2014年7月19日土曜日
沼津史談会「沼津ふるさとづくり塾」沼津藩と韮山代官:講師橋本敬之理事長
当日画像資料集
参考資料:伊豆の国市「韮山代官江川家関係資料」資料編より
家康の関東入封後、韮山城には家康の異母弟と伝えられる内藤信成(ないとうのぶなり)が入封し、現市域を中心として1万石を領した。韮山城の城郭としての利用の最終段階にあたり、遺構の現況はこの時期の整備状態を引き継いでいる。これに併行して、江川家は慶長(けいちょう)元年(1596)に韮山城跡区域を中心とする5千石を管轄する代官となった。

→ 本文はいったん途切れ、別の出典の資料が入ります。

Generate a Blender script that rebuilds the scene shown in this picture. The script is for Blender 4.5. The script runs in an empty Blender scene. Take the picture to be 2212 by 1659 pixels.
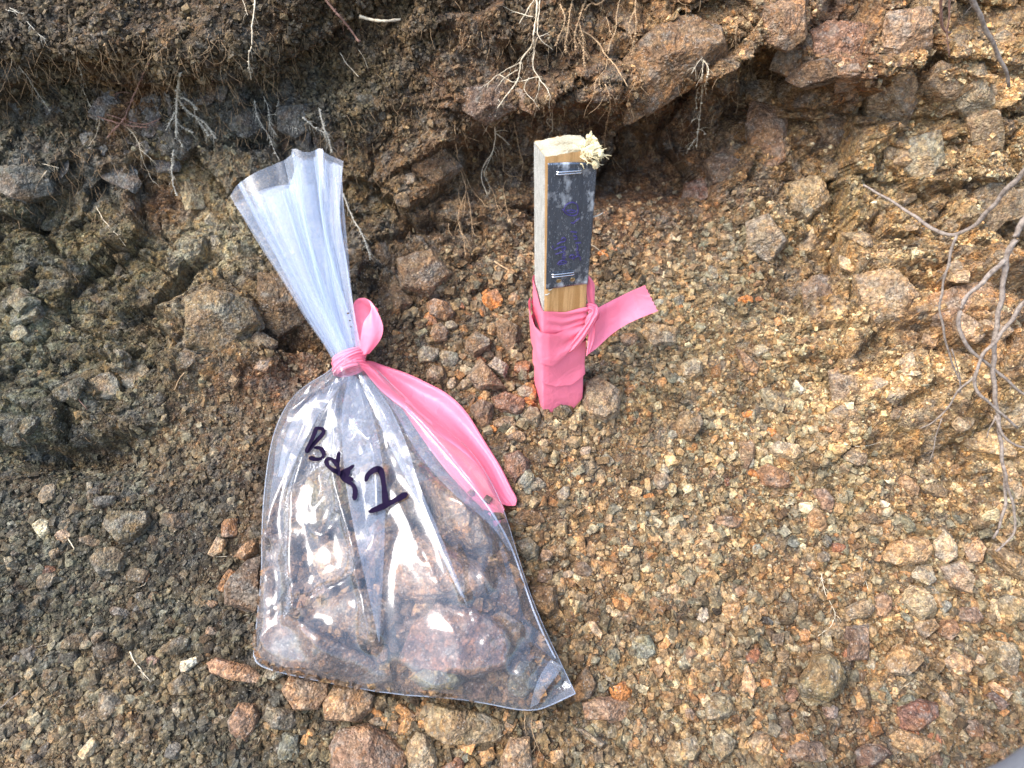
import bpy, math, random
import numpy as np
from mathutils import Vector, Matrix
from mathutils.bvhtree import BVHTree

SC = bpy.context.scene
COL = SC.collection
rnd = random.Random(7)
RNG = np.random.default_rng(11)

# ------------------------------------------------------------------ camera, sky, sun, exposure
PITCH = math.radians(38.0)
CAMZ = 0.502
cam_data = bpy.data.cameras.new('camera')
cam_data.sensor_width = 36.0
cam_data.lens = 24.0
cam_data.clip_start = 0.02
cam_data.clip_end = 400.0
cam_data.dof.use_dof = True
cam_data.dof.focus_distance = 0.70
cam_data.dof.aperture_fstop = 5.0
camera = bpy.data.objects.new('camera', cam_data)
camera.location = (0, 0, CAMZ)
camera.rotation_euler = (math.radians(90) - PITCH, 0, 0)
COL.objects.link(camera)
SC.camera = camera

SUN_ELEV, SUN_AZ = 55.0, 250.0          # azimuth clockwise from +Y: soft light from high up on the left
world = bpy.data.worlds.new('World')
SC.world = world
world.use_nodes = True
wn = world.node_tree
for n in list(wn.nodes):
    wn.nodes.remove(n)
sky = wn.nodes.new('ShaderNodeTexSky')
sky.sky_type = 'NISHITA'
sky.sun_disc = False
sky.sun_elevation = math.radians(SUN_ELEV)
sky.sun_rotation = math.radians(SUN_AZ)
sky.air_density = 1.0
sky.dust_density = 2.5
sky.ozone_density = 0.6
bg = wn.nodes.new('ShaderNodeBackground')
bg.inputs['Strength'].default_value = 0.15
wo = wn.nodes.new('ShaderNodeOutputWorld')
wn.links.new(sky.outputs[0], bg.inputs['Color'])
wn.links.new(bg.outputs[0], wo.inputs['Surface'])

sun_data = bpy.data.lights.new('sun', 'SUN')
sun_data.energy = 1.2
sun_data.angle = math.radians(34)
sun_data.color = (1.0, 0.97, 0.93)
sun = bpy.data.objects.new('sun', sun_data)
_az, _el = math.radians(SUN_AZ), math.radians(SUN_ELEV)
sun_dir = Vector((math.sin(_az) * math.cos(_el), math.cos(_az) * math.cos(_el), math.sin(_el)))
sun.rotation_euler = sun_dir.to_track_quat('Z', 'Y').to_euler()
sun.location = (0, -1, 3)
COL.objects.link(sun)

SC.view_settings.view_transform = 'Standard'
SC.view_settings.look = 'None'
SC.view_settings.gamma = 1.0
SC.view_settings.use_curve_mapping = False
SC.view_settings.exposure = 1.78
SC.cycles.transparent_max_bounces = 40
SC.cycles.max_bounces = 7
SC.cycles.diffuse_bounces = 2
SC.cycles.glossy_bounces = 4

# ------------------------------------------------------------------ helpers
CAM = np.array([0.0, 0.0, CAMZ])
FW = np.array([0.0, math.cos(PITCH), -math.sin(PITCH)])
UP = np.array([0.0, math.sin(PITCH), math.cos(PITCH)])
FPX = 24.0 / 36.0 * 2212.0


def ray(px, py):
    """direction with unit depth for a point read off the photograph at 2212 x 1659"""
    return FW + np.array([1.0, 0, 0]) * ((px - 1106.0) / FPX) + UP * (-(py - 829.5) / FPX)


def at_depth(px, py, d):
    return CAM + ray(px, py) * d


def project(P):
    v = np.asarray(P) - CAM
    d = v @ FW
    return 1106.0 + FPX * v[..., 0] / d, 829.5 - FPX * (v @ UP) / d, d


def on_plane(px, py, o, n, off=0.0):
    r = ray(px, py)
    o = np.asarray(o) + np.asarray(n) * off
    return CAM + r * (((o - CAM) @ n) / (r @ n))


def lin(c):
    out = []
    for v in c:
        v = v / 255.0
        out.append(v / 12.92 if v <= 0.04045 else ((v + 0.055) / 1.055) ** 2.4)
    return np.array(out)


def tag(o, label=None, cat=None, group=None, kind=None):
    if label: o['label'] = label
    if cat: o['category'] = cat
    if group: o['group'] = group
    if kind: o['kind'] = kind
    return o


def mesh_from(name, V, F, mat=None, smooth=False, colors=None, parent=None):
    """V (n,3), F (m,3|4) int array or list"""
    me = bpy.data.meshes.new(name)
    V = np.asarray(V, dtype=np.float32)
    if isinstance(F, np.ndarray):
        k = F.shape[1]
        me.vertices.add(len(V)); me.vertices.foreach_set('co', V.ravel())
        me.loops.add(F.size); me.loops.foreach_set('vertex_index', F.ravel().astype(np.int32))
        me.polygons.add(len(F))
        me.polygons.foreach_set('loop_start', np.arange(0, F.size, k, dtype=np.int32))
        me.polygons.foreach_set('loop_total', np.full(len(F), k, dtype=np.int32))
        me.update(calc_edges=True)
    else:
        me.from_pydata([tuple(map(float, v)) for v in V], [], [tuple(int(i) for i in f) for f in F])
    me.polygons.foreach_set('use_smooth', np.full(len(me.polygons), smooth, dtype=bool))
    if colors is not None:
        at = me.color_attributes.new('Col', 'FLOAT_COLOR', 'POINT')
        c4 = np.ones((len(V), 4), dtype=np.float32); c4[:, :3] = colors
        at.data.foreach_set('color', c4.ravel())
    if mat: me.materials.append(mat)
    me.update()
    o = bpy.data.objects.new(name, me)
    COL.objects.link(o)
    if parent is not None: o.parent = parent
    return o


def empty(name, loc=(0, 0, 0)):
    """Empty at a thing's base; parts built in world coordinates are re-based by adopt()"""
    o = bpy.data.objects.new(name, None)
    o.empty_display_size = 0.02
    o.location = tuple(float(v) for v in loc)
    COL.objects.link(o)
    return o


def adopt(child, parent):
    child.parent = parent
    p = parent
    off = Vector((0, 0, 0))
    while p is not None:
        off += Vector(p.location); p = p.parent
    child.matrix_parent_inverse = Matrix.Translation(-off)
    return child


def grid_faces(nu, nv, closed_u=False):
    """vertex index = i*nv + j"""
    i = np.arange(nu if closed_u else nu - 1)[:, None]; j = np.arange(nv - 1)[None, :]
    i2 = (i + 1) % nu
    a = i * nv + j; b = i2 * nv + j; c = i2 * nv + j + 1; d = i * nv + j + 1
    return np.stack([a, b, c, d], -1).reshape(-1, 4)


def smoothstep(x, a, b):
    t = np.clip((x - a) / (b - a), 0, 1)
    return t * t * (3 - 2 * t)


def hash01(ix, iy, seed):
    h = (ix.astype(np.int64) * 374761393 + iy.astype(np.int64) * 668265263 + seed * 974634777) & 0xffffffff
    h = ((h ^ (h >> 13)) * 1274126177) & 0xffffffff
    h = ((h ^ (h >> 16)) * 2246822519) & 0xffffffff
    h = h ^ (h >> 15)
    return (h & 0xffffff) / float(0xffffff)


def vnoise(x, y, seed=0):
    x = np.asarray(x, float); y = np.asarray(y, float)
    ix = np.floor(x); iy = np.floor(y); fx = x - ix; fy = y - iy
    fx = fx * fx * fx * (fx * (fx * 6 - 15) + 10); fy = fy * fy * fy * (fy * (fy * 6 - 15) + 10)
    a = hash01(ix, iy, seed); b = hash01(ix + 1, iy, seed)
    c = hash01(ix, iy + 1, seed); d = hash01(ix + 1, iy + 1, seed)
    return (a * (1 - fx) + b * fx) * (1 - fy) + (c * (1 - fx) + d * fx) * fy * 1.0 - 0.5


def fbm(x, y, seed=0, octaves=4, gain=0.5):
    s = 0; a = 1.0; f = 1.0
    for k in range(octaves):
        s = s + a * vnoise(x * f + 13.7 * k, y * f - 7.1 * k, seed + k * 17)
        a *= gain; f *= 2.03
    return s


def worley(x, y, seed=0):
    """nearest and second nearest distance, centre and id of the nearest cell"""
    x = np.asarray(x, float); y = np.asarray(y, float)
    ix = np.floor(x); iy = np.floor(y)
    f1 = np.full(x.shape, 9.0); f2 = np.full(x.shape, 9.0)
    cx = np.zeros(x.shape); cy = np.zeros(x.shape); cid = np.zeros(x.shape)
    for dx in (-1, 0, 1):
        for dy in (-1, 0, 1):
            gx = ix + dx; gy = iy + dy
            px = gx + hash01(gx, gy, seed); py = gy + hash01(gx, gy, seed + 5)
            d = np.hypot(px - x, py - y)
            near = d < f1
            f2 = np.where(near, f1, np.minimum(f2, d))
            cx = np.where(near, px, cx); cy = np.where(near, py, cy)
            cid = np.where(near, hash01(gx, gy, seed + 9), cid)
            f1 = np.where(near, d, f1)
    return f1, f2, cx, cy, cid


def facet(x, y, scale, seed, amp, tilt, crack=0.0):
    """broken rock: every cell of the pattern is a plane of its own height and tilt"""
    wx = x + 0.35 * scale * fbm(x / scale * 1.7, y / scale * 1.7, seed + 3, 3)
    wy = y + 0.35 * scale * fbm(x / scale * 1.7 + 50, y / scale * 1.7, seed + 4, 3)
    f1, f2, cx, cy, cid = worley(wx / scale, wy / scale, seed)
    a = cid * 97.13 % 1.0 * 2 * math.pi
    t = (0.3 + 0.7 * (cid * 31.7 % 1.0)) * tilt
    h = amp * (cid - 0.5) * 2 + scale * t * (np.cos(a) * (wx / scale - cx) + np.sin(a) * (wy / scale - cy))
    if crack:
        h = h - crack * (1 - smoothstep(f2 - f1, 0.0, 0.12))
    return h


# ------------------------------------------------------------------ materials
def new_mat(name):
    m = bpy.data.materials.new(name); m.use_nodes = True
    nt = m.node_tree
    for n in list(nt.nodes): nt.nodes.remove(n)
    out = nt.nodes.new('ShaderNodeOutputMaterial')
    return m, nt, out


def N(nt, kind, **inp):
    n = nt.nodes.new(kind)
    for k, v in inp.items():
        if k.startswith('_'):
            setattr(n, k[1:], v)
        else:
            n.inputs[k.replace('__', ' ')].default_value = v
    return n


def ramp(nt, fac, stops):
    r = nt.nodes.new('ShaderNodeValToRGB')
    while len(r.color_ramp.elements) < len(stops): r.color_ramp.elements.new(0.5)
    for e, (p, c) in zip(r.color_ramp.elements, stops):
        e.position = p; e.color = (*c, 1) if len(c) == 3 else c
    nt.links.new(fac, r.inputs['Fac'])
    return r.outputs['Color']


def mixc(nt, a, b, fac, mode='MIX'):
    m = nt.nodes.new('ShaderNodeMix'); m.data_type = 'RGBA'; m.blend_type = mode
    m.clamp_factor = True
    for sock, v in ((m.inputs[6], a), (m.inputs[7], b), (m.inputs[0], fac)):
        if hasattr(v, 'links'): nt.links.new(v, sock)
        else: sock.default_value = v if isinstance(v, (int, float)) else (*v, 1)
    return m.outputs[2]


def mathn(nt, op, a, b=0.0, clamp=False):
    m = nt.nodes.new('ShaderNodeMath'); m.operation = op; m.use_clamp = clamp
    for sock, v in ((m.inputs[0], a), (m.inputs[1], b)):
        if hasattr(v, 'links'): nt.links.new(v, sock)
        else: sock.default_value = v
    return m.outputs[0]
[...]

内藤信成は関ヶ原の合戦の翌年慶長 6 年(1601)に駿府城(すんぷじょう)に移封され、伊豆国はいったん幕府の直轄とされた。寛永(かんえい) 18 年(1641)、伊豆の直轄領の支配は三島代官所に集約されたが、5千石を管轄する江川氏の代官支配は独立して維持された。このことは、江川家から将軍家へ献上する「江川酒」の製造と深い関係があると推察されている。
幕府の財政困難に端を発する享保(きょうほう)改革の影響で、世襲代官としての江川氏の支配は享保 8 年(1723)にいったん中断した。しかしながら、韮山屋敷には江川氏の手代が駐在し、三島代官所の分庁舎として機能した。宝暦(ほうれき) 8 年(1758)には三島代官が廃止され、翌年から江川英征(ひでまさ)が韮山代官として伊豆・相模・甲斐 5 万石の天領支配にあたることとなった。今度は、三島代官所が韮山代官所の分庁舎となった。
現市域には旗本知行地の他、宝永(ほうえい) 4 年(1707)の富士大噴火によって埋没した所領の替え地として給与された小田原藩大久保氏の領地、その支藩である荻野山中藩(おぎのやまなかはん)の支配地、安永(あんえい) 6 年(1777)に水野氏が入封した沼津藩の支配地、高崎藩の支配地があったこともあり、しばしば異動があった。伊豆長岡区域に設けられた荻野山中藩の支庁舎「古奈陣屋(こなじんや)」は幕末まで機能した。同一の村に複数の領主がいる相給も多く、自治体としての村が行政上で重要な役割を果たした。これらの事情は、近代における街の成り立ちにも影響を与えた。
三島代官廃止の理由は、代官本人が江戸に常駐していたため現地の取り締まりが不充分であるとされたことが原因である。宝暦年間以降(1751 年~)の江川家の代官支配は行政官僚の性格が強く、近世前期の5千石の支配とは異なる。江川家に伝わる資料の多くは、宝暦年間以降のものである。在地と結びつきの強い江川氏が代官となったことは、伊豆地域の住民たちからも歓迎された。とはいえ、近世後期、領主財政の困難は江川家の場合も例外ではなく、江川英毅(ひでたけ)・英龍(ひでたつ)(坦たんなん庵)父子は沼津・小田原・荻野山中藩と協力して立て直しに努めた。英龍は小田原藩の財政立て直しに貢献した二宮尊徳(にのみやそんとく)の協力も仰ぎ、その助言を得た。